NATO’nun sağladığı caydırıcılık ulusal güvenliğimiz açısından kritik önemde. Türkiye’yi NATO içinde sorunlu müttefik olmaktan kurtaracağız. NATO ülkelerinin de Türkiye’nin karşı karşıya olduğu tehditlere yönelik koşulsuz dayanışma içinde olmalarını sağlamak önceliğimiz olacak. Kurulduğu tarihten bu yana NATO, 4. Madde çerçevesinde beş defa istişarelere çağrıldı, iki defasında biz çağırdık. Bu güvenlik şemsiyesini ciddiye almak lazım. Amerika ile ilişkilerimizde S-400 yaptırımları, F-16 ve F-35 alımları ve bölgesel konularda yeni bir diyaloğa gireceğiz.

BM Güvenlik Konseyi’nin 2254 sayılı kararı çerçevesinde Suriye’nin toprak bütünlüğünü ve egemenliğini savunuyoruz. Suriye’de kalıcı çözüm, tüm etnik ve dini grupların Suriye yönetiminde temsilinden geçer. Bunun için çatışmaları değil, Anayasa sürecini, siyasi ve diplomatik yöntemleri önceliyoruz. Sığınmacıların ülkelerine dönebilmeleri de buna bağlıdır.

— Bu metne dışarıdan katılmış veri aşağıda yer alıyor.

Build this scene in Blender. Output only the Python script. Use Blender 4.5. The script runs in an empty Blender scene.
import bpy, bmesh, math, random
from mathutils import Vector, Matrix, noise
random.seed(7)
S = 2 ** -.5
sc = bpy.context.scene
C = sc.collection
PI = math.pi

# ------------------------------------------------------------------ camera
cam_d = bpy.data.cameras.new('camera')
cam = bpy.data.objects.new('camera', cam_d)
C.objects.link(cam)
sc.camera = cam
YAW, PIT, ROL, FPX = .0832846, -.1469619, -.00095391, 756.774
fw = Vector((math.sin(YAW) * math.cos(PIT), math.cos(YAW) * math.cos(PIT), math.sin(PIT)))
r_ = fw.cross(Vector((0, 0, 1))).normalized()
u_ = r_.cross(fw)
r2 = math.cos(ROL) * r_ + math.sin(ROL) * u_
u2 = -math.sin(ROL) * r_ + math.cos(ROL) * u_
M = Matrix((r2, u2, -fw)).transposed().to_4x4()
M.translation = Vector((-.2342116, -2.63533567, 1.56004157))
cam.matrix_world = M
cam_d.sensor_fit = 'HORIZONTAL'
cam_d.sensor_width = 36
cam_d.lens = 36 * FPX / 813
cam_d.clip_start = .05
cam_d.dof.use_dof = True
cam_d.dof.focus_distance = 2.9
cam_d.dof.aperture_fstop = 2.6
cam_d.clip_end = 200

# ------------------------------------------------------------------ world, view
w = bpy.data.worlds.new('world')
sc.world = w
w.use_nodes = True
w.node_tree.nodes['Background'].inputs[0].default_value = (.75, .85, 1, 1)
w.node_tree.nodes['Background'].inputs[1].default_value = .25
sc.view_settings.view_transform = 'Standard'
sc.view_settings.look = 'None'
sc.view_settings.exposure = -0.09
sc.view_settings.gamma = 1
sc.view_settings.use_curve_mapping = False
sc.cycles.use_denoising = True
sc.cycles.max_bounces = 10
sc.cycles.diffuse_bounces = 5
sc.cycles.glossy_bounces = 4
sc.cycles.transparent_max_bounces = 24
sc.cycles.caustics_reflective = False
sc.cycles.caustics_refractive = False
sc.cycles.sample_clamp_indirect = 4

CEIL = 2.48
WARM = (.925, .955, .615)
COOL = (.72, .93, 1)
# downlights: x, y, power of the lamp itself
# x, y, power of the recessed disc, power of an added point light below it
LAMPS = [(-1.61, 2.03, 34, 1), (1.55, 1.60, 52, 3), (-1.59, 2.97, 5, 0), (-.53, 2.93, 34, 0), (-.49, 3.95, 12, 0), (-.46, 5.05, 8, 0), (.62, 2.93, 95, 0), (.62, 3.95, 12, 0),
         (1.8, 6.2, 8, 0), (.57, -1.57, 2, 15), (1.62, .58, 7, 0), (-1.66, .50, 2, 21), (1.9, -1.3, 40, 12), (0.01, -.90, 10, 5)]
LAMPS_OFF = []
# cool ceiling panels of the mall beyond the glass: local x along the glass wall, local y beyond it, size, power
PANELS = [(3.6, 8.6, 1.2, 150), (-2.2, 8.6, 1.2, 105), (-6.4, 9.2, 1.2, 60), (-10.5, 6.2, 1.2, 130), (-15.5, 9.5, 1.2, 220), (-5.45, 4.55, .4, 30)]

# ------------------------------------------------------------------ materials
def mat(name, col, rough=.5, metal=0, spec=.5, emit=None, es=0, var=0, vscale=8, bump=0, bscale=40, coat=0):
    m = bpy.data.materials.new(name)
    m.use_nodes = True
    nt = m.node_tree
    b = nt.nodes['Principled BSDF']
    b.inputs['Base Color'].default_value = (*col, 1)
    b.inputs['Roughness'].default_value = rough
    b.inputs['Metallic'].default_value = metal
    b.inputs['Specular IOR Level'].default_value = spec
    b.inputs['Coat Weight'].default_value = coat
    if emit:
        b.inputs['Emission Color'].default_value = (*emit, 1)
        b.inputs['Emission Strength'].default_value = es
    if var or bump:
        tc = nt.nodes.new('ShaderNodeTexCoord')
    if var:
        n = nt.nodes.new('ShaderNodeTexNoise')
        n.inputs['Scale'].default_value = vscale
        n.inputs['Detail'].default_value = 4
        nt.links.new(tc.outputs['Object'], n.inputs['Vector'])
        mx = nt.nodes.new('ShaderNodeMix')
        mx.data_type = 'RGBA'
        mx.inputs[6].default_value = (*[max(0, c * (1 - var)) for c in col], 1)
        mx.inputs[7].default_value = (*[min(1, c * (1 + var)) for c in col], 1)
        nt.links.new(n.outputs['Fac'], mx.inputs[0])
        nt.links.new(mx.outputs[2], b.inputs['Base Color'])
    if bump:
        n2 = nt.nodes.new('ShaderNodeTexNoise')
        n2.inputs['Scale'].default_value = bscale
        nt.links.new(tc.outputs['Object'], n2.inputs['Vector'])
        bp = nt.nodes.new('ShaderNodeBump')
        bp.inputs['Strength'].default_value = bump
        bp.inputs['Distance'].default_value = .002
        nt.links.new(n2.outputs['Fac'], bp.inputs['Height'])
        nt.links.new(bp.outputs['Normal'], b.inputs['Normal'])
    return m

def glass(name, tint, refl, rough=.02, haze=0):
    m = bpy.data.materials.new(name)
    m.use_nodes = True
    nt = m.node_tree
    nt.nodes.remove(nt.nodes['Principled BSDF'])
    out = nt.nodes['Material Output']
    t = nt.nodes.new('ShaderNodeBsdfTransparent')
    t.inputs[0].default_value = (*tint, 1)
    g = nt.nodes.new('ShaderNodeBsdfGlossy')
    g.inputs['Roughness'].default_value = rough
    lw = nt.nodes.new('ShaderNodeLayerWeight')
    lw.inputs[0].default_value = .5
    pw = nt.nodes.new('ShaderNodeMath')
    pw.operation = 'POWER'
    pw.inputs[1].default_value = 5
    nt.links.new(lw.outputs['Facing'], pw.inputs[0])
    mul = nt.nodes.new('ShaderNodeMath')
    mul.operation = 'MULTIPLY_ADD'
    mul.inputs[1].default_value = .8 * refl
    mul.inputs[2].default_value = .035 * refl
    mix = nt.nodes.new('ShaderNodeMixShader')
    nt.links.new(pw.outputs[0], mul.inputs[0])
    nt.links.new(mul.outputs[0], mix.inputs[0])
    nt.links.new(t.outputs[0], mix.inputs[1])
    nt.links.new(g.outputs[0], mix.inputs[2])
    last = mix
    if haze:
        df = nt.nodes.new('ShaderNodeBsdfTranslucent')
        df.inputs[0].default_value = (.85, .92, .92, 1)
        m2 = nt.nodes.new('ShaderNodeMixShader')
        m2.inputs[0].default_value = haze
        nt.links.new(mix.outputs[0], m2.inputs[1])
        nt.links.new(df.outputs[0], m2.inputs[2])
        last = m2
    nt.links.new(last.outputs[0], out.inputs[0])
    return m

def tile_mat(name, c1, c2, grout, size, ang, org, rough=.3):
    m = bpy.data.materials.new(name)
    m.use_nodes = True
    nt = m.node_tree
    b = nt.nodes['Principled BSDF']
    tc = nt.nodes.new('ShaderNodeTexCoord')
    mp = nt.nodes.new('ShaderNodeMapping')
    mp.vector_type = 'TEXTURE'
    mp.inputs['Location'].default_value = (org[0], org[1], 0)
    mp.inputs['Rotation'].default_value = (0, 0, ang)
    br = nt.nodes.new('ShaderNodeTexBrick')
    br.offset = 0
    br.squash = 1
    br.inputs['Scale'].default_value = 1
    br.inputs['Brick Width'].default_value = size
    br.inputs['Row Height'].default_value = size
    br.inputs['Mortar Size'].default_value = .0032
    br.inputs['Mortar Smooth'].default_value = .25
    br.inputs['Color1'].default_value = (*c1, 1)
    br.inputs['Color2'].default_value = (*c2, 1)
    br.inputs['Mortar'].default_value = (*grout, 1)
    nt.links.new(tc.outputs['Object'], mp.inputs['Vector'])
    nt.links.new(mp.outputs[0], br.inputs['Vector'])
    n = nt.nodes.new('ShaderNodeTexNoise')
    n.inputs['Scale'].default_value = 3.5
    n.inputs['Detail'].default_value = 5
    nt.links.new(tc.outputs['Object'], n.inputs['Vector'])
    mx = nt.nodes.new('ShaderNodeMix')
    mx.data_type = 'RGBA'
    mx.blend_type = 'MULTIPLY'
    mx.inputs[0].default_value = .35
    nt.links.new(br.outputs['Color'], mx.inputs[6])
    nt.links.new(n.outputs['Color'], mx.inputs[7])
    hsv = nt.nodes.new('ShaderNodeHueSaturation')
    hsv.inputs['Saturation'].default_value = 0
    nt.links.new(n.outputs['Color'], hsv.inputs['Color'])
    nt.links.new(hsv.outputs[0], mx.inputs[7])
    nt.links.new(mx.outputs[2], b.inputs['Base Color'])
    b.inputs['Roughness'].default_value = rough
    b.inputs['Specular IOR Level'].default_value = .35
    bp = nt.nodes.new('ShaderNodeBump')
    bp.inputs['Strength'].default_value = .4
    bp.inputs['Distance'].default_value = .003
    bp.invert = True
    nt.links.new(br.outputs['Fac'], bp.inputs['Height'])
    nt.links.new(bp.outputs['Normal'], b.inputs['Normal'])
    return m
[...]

İran’la geleneksel komşuluk ve iş birliği ilişkilerimiz önem arz ediyor. Nükleer Anlaşma’nın aksamasını tehlikeli buluyoruz. Gerekirse bu maksatla başlatılacak yeni girişimlerde kolaylaştırıcılık rolü üstlenebiliriz. Böyle bir rol üstlenerek katkı sağlamaya hazır olacağız.”